Thursday, May 26, 2011

Bob Geren, Mike Scioscia on Buster Posey

A couple of old catchers weighed in on the drastic hit on Buster Posey last night.

"Very unfortunate," Oakland's Bob Geren said. "You hate to see anybody on any team get injured like that. He's a special player. I just wish him the best with his recovery. I never met him in my life, but he's a heck of a player and seems like a great kid."

The collision hit home with Geren, who said, "I've got a young catcher (Kurt Suzuki), and my two kids catch, So I know it's a dangerous position. You just do the best job you can mechaniclly to try to avoid injuries. It's part of the job. It's a tough position."
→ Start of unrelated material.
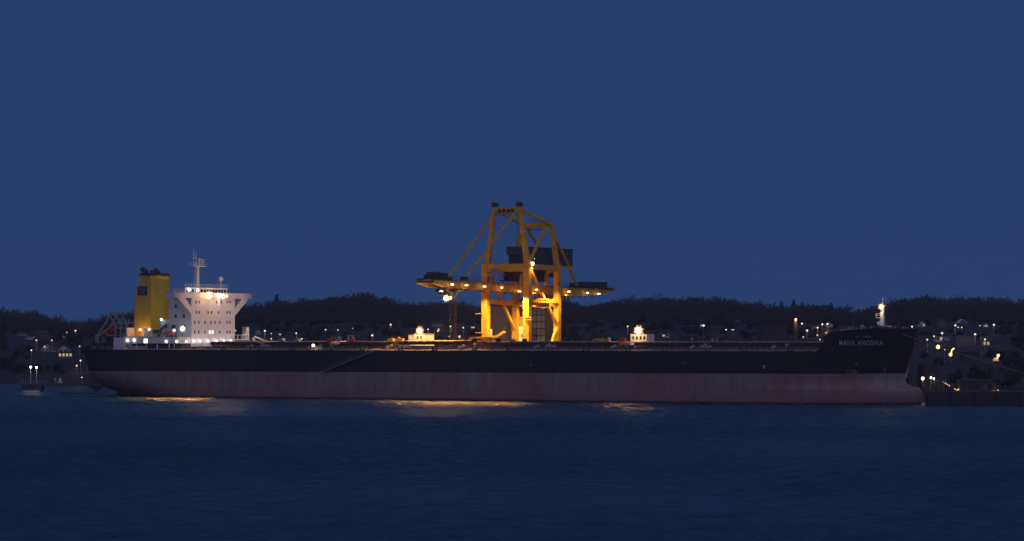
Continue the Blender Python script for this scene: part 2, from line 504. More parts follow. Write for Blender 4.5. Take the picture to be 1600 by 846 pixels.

Asked about the biggest collision involving him, Geren recalled getting knocked down by Ken Caminiti in a game in San Diego.

"Nothing obviously like that," he said, referring to the Posey hit. "I had a bad neck for a while. A little whiplash. I tried to play through it and couldn't turn my head all the way to the pitcher. I dropped a nice oh-fer. Then again, I could've done that with a good neck."

Geren threw praise at Angels manager Mike Scioscia, calling him the "most amazing plate-blocking, collision-taking catcher of all time, in my mind."

Geren added Scioscia had "great technique and was a very tough guy."

Amid talk, some from Bruce Bochy, that MLB could alter the rules to prevent extreme home-plate collisions, Scioscia spoke of a code between runner and catcher about what's acceptable or what's not: "Ninety-nine percent of the time, it's the adrenaline of the runner knowing he can score a run and the catcher knowing he can stop a run that leads to these."

He added, "When something like this happens, it's unfortunate, but I don't know if there's enough there to rewrite the rulebook."

Scioscia recalled the most violent collsion in his career -- getting hit by Chili Davis.

"He hit me like a linebacker on a blitz," said Scioscia, recalling a separated shoulder -- not his but Davis'.

"I was down and woozy," he said. "It was a third out. I just wanted to make sure I got to the right dugout. I thought I rolled the ball to the mound. I guess it rolled toward the first-base coach's box."